It’s interesting that SEC Chairwoman Mary Schapiro
is only now increasing regulation of money market mutual funds. MMMFs are
mutual funds that hold fixed income assets, usually short-term (less than one
year) assets like commercial paper. Their liability side has a fixed value
claim of $1. When Lehman collapsed, Reserve Primary Fund, a large MMMF, broke
the buck, meaning it lowered its share price below $1. This caused a run on the
Fund, and subsequently a general run on money market mutual funds. The government
had to step in and guarantee all existing MMMF claims.

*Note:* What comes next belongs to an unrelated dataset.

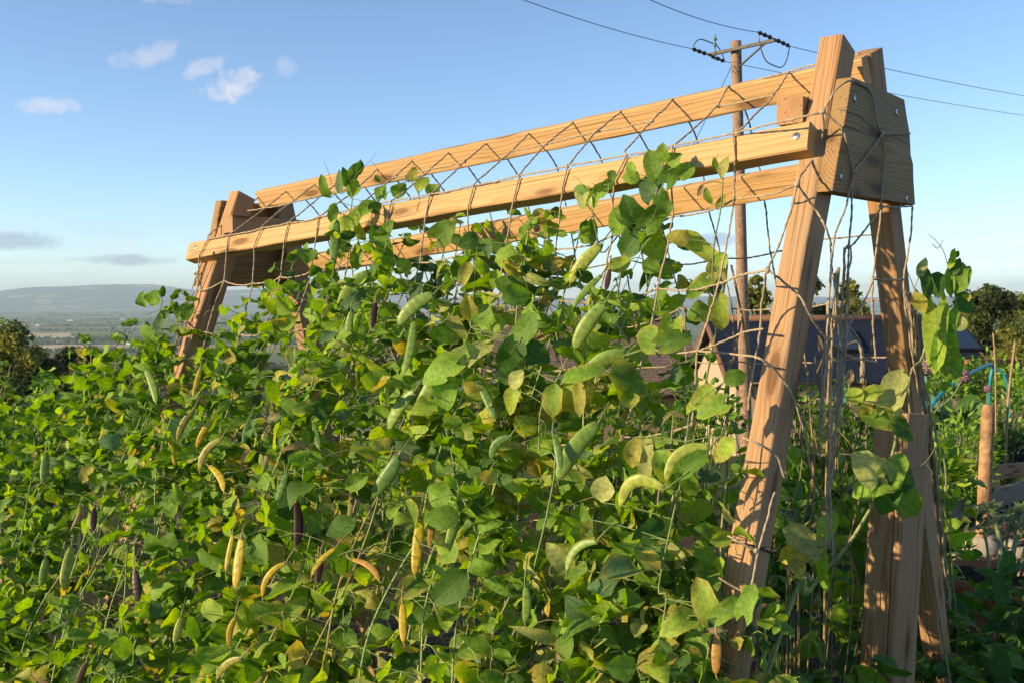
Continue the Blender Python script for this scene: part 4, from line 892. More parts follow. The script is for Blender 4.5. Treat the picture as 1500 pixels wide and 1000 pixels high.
# far woodland and hedgerows: one mass nobody could count
def far_woods():
    q = np.random.default_rng(21); mb = Leaves(); V_ = []; F_ = []; C_ = []; n = 0
    def tree(x, y, s, col):
        nonlocal n
        z = float(gz(x, y))
        for k in range(9):
            c = V(x, y, z + s * .5) + q.normal(0, .27, 3) * s * V(1, 1, .8); a, b = unit(q.normal(size=3)), unit(q.normal(size=3)); r = s * q.uniform(.22, .42)
            V_.extend([c + a * r, c + b * r, c - a * r, c - b * r]); F_.append([n, n + 1, n + 2, n + 3]); n += 4
            C_.extend([col * q.uniform(.7, 1.3)] * 4)
    rows = [(478, -300, 480, 420), (484.5, -300, 480, 300), (497, -200, 480, 260), (499, 60, 300, 160), (503.5, -100, 480, 240), (514, -100, 480, 300), (514.8, 30, 230, 130), (469, -300, 500, 420), (473, -300, 500, 420), (463, -300, 600, 420), (459, -300, 900, 420), (489, 160, 300, 60)]
    for py, x0, x1, cnt in rows:
        d = 1500 * 113.6 / (py - HOR); 
        ph = q.uniform(0, 6)
        for k in range(cnt):
            px = q.uniform(x0, x1)
            if math.sin(px * .031 + ph) + .6 * math.sin(px * .11 + ph * 2) < -.5: continue
            dd = d * (1 + q.normal(0, .012)); tree((px - 750) / 1500 * dd, dd, q.uniform(6, 12) * (1 if d < 6000 else 1.5), V(.05, .072, .028) * q.uniform(.7, 1.3))
    for k in range(900):                                              # wood on the slope just beyond the brown field
        dd = q.uniform(1250, 1720); px = q.uniform(-120, 480)
        if math.sin(px * .05) + q.normal(0, .5) < -.4 and dd > 1500: continue
        tree((px - 750) / 1500 * dd, dd, q.uniform(9, 16), V(.035, .05, .022) * q.uniform(.7, 1.3))
    for k in range(900):
        dd = q.uniform(420, 1200); px = q.uniform(-120, 480)
        if q.random() < .5: continue
        tree((px - 750) / 1500 * dd, dd, q.uniform(6, 12), V(.04, .055, .022) * q.uniform(.7, 1.4))
    tag(meshobj('far_woodland', np.array(V_), F_, M_TREE, None, True, np.tile([[.5, .2]], (len(V_), 1)), np.array(C_)), 'hazy hedgerows and woods scattered over the far valley', 'woodland', kind='stuff')
far_woods()
def cottage(px, py, w, lb):
    d = 1500 * 113.6 / (py - HOR); x = (px - 750) / 1500 * d; z = -114.5; root = empty('farmhouse', (x, d, z), lb, 'house', 'far white farmhouses in the valley')
    v, f = boxvf(V(x, d, z + 3.5), V(w, 0, 0), V(0, 4, 0), V(0, 0, 3.5)); meshobj('wall', v, f, M_WHITE, root, False)
    v = [(x - w - .4, d - 4.5, z + 6.8), (x + w + .4, d - 4.5, z + 6.8), (x + w + .4, d, z + 10), (x - w - .4, d, z + 10), (x - w - .4, d + 4.5, z + 6.8), (x + w + .4, d + 4.5, z + 6.8)]
    meshobj('roof', v, [[0, 1, 2, 3], [3, 2, 5, 4], [0, 3, 4], [1, 5, 2], [0, 4, 5, 1]], M_ROOFGREY, root, False)
M_WHITE = simple('limewash', (.80, .78, .72), .8, .2, nscale=.4, namt=.1); M_ROOFGREY = simple('grey_tiles', (.14, .13, .13), .8, .2, nscale=1.5)
cottage(130, 502, 7, 'tiny white farmhouse just above the straw field far below'); cottage(84, 503, 6, 'tiny white farmhouse left of the others in the valley'); cottage(189, 504.5, 7, 'tiny white farmhouse nearest the pea plants on the valley floor'); cottage(103, 470, 16, 'long white building highest up the far valley'); cottage(53, 477, 14, 'pale barn beside the farthest straw strip on the left'); cottage(180, 468, 13, 'white building under the pale slope of the far hill')

# ================================================================== trees
def tree(label, px, ytop, hw, y, cols, seed, ybot=None, shape='round', leaf=.16, n=5200, name='tree', cat='tree', group=None):
    q = np.random.default_rng(seed); top = at_y(px, ytop, y); w = hw / FPX * y; x = top[0]; g = float(gz(x, y)); H = top[2] - g
    root = empty(name, (x, y, g), label, cat, group)
    cb = g + H * (.12 if shape != 'cone' else .05)
    tb = MB(); tr = max(.07, H * .022)
    pth = smooth_path(np.array([V(x, y, g - .2), V(x + q.normal(0, .1), y, g + H * .35), V(x + q.normal(0, .2), y + q.normal(0, .2), g + H * .85)]), 5)
    v, f = tube(pth, np.linspace(tr, tr * .25, len(pth)), 8); tb.add(v, f)
    lobes = []
    nl = 34 if shape != 'cone' else 26
    for k in range(nl):
        t = q.random() ** .85
        if shape == 'cone': rad = w * (1 - t) ** .8 * q.uniform(.5, 1); s = w * .34 * (1.1 - t * .8)
        else: rad = w * math.sqrt(max(.02, 1 - (2 * t - .85) ** 2 * .75)) * q.uniform(.35, .92); s = w * q.uniform(.22, .40)
        a = q.uniform(0, 6.28); c = V(x + math.cos(a) * rad, y + math.sin(a) * rad, cb + (top[2] - cb - s * .7) * t)
        lobes.append((c, s))
        if k % 2 == 0:
            b0 = pth[int(len(pth) * min(.9, .2 + .65 * t))]; v, f = tube(smooth_path(np.array([b0, (b0 + c) / 2 + ZV * .1 * s, c]), 4), np.linspace(tr * .35, tr * .08, 9), 5); tb.add(v, f)
    lobes.append((V(x, y, top[2] - w * .22), w * .25))
    tot = sum(s ** 2 for _, s in lobes); V_, F_, C_, U_ = [], [], [], []; m = 0
    for c, s in lobes:
        cnt = int(n * s * s / tot); base = cols[q.integers(len(cols))]
        for k in range(cnt):
            d = unit(q.normal(size=3)); p = c + d * s * (q.random() ** .35) * V(1, 1, .85) * (1 + .25 * math.sin(5 * d[0] + 4 * d[2] + s * 9))
            nn = unit(d + q.normal(0, .7, 3)); a = unit(np.cross(nn, q.normal(size=3))); b = np.cross(nn, a); r = leaf * q.uniform(.6, 1.3)
            V_.extend([p + a * r, p + b * r * .55, p - a * r, p - b * r * .55]); F_.append([m, m + 1, m + 2, m + 3]); m += 4; C_.extend([base * q.uniform(.65, 1.35)] * 4)
    meshobj('crown', np.array(V_), F_, M_TREE, root, False, np.tile([[.5, .25]], (len(V_), 1)), np.array(C_)); tb.build('trunk', M_BARK, root)
OL, DKG, RUS, YG = V(.20, .21, .055), V(.10, .135, .042), V(.30, .19, .055), V(.24, .25, .06)
tree('bushy dark green tree at the left edge below the garden', 22, 470, 72, 34, [OL, DKG, V(.075, .085, .025)], 1, leaf=.085, n=14000)
tree('dark green tree partly hidden behind the left edge tree', 104, 508, 34, 48, [DKG, V(.04, .06, .024)], 2, leaf=.13, n=8000)
tree('rusty brown conical tree beside the dark left trees', 128, 508, 50, 25, [RUS, V(.10, .085, .028), OL], 3, shape='cone', leaf=.06, n=14000)
tree('small olive shrub between the rusty tree and the pea bank', 196, 545, 34, 22, [OL, V(.07, .08, .03)], 4, leaf=.07, n=3500, name='shrub', cat='shrub')
tree('large olive green tree beyond the right end of the slate roof', 1448, 415, 62, 46, [OL, DKG, V(.05, .066, .026)], 5, leaf=.11, n=16000)
tree('dark tree at the right edge behind the slate roof', 1520, 440, 60, 42, [DKG, OL], 6, leaf=.11, n=11000)
tree('broad dark tree filling the gap between the roof end and the right edge', 1492, 432, 62, 52, [DKG, OL, V(.075, .09, .03)], 15, leaf=.12, n=11000)
tree('low dark tree beside the end of the slate roof under the olive tree', 1410, 452, 46, 54, [DKG, OL], 16, leaf=.12, n=8000)
tree('yellow green tree just left of the near front leg behind the roof', 1108, 404, 34, 58, [YG, OL], 7, leaf=.17, n=4500)
tree('dark slender tree behind the left end of the slate roof', 1052, 374, 22, 62, [DKG, V(.035, .055, .03)], 8, leaf=.17, n=3500)
tree('dark tree behind the roof seen just right of the near front leg', 1190, 404, 30, 60, [DKG], 9, leaf=.17, n=3800)
tree('olive tree behind the roof seen between the hanging cords', 1244, 408, 36, 60, [OL, YG], 10, leaf=.17, n=3800)
tree('low dark tree behind the roof just right of the back leg', 1352, 432, 50, 64, [DKG, OL], 11, leaf=.18, n=3800)
tree('wide dark tree behind the weathered roof seen through the pea leaves', 950, 428, 80, 66, [DKG, OL], 12, leaf=.2, n=5000)
tree('dark tree behind the pea leaves under the middle of the rails', 770, 440, 90, 72, [DKG, OL], 13, leaf=.22, n=5000)
tree('low dark tree behind the pea leaves left of the rails middle', 585, 452, 70, 70, [DKG], 14, leaf=.22, n=4000)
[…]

Now Schapiro is proposing several regulations:
- capital buffer against the assets in the MMMF portfolio
- limit amount of shared that can be redeemed at
any one time
- or, in lieu of the limit, make funds float their
net asset values, meaning they will no longer be fixed to $1
The limit on the number of shares is curious
since, as I understand, money market mutual funds can already hold money back
for 90 days, although they rarely do this. Also, I am not sure how the limit-or-float
mechanism would prevent an imitator run like the one that happened in 2008 when
Reserve Primary Fund broke the buck. Presumably the limit prolongs the run, but
the float encourages it, as a falling share price may spook investors and spark
a run.
The capital buffer is also curious. I presume,
although I have not checked, that the size of the 2008 run exceeds the size of
the capital buffer than Schapiro is proposing. This means that her proposed
regulation would not have stopped the 2008 run from occurring. A friend
recently mused that financial regulation is always designed to avoid the
previous crisis. Well, it should do at least that.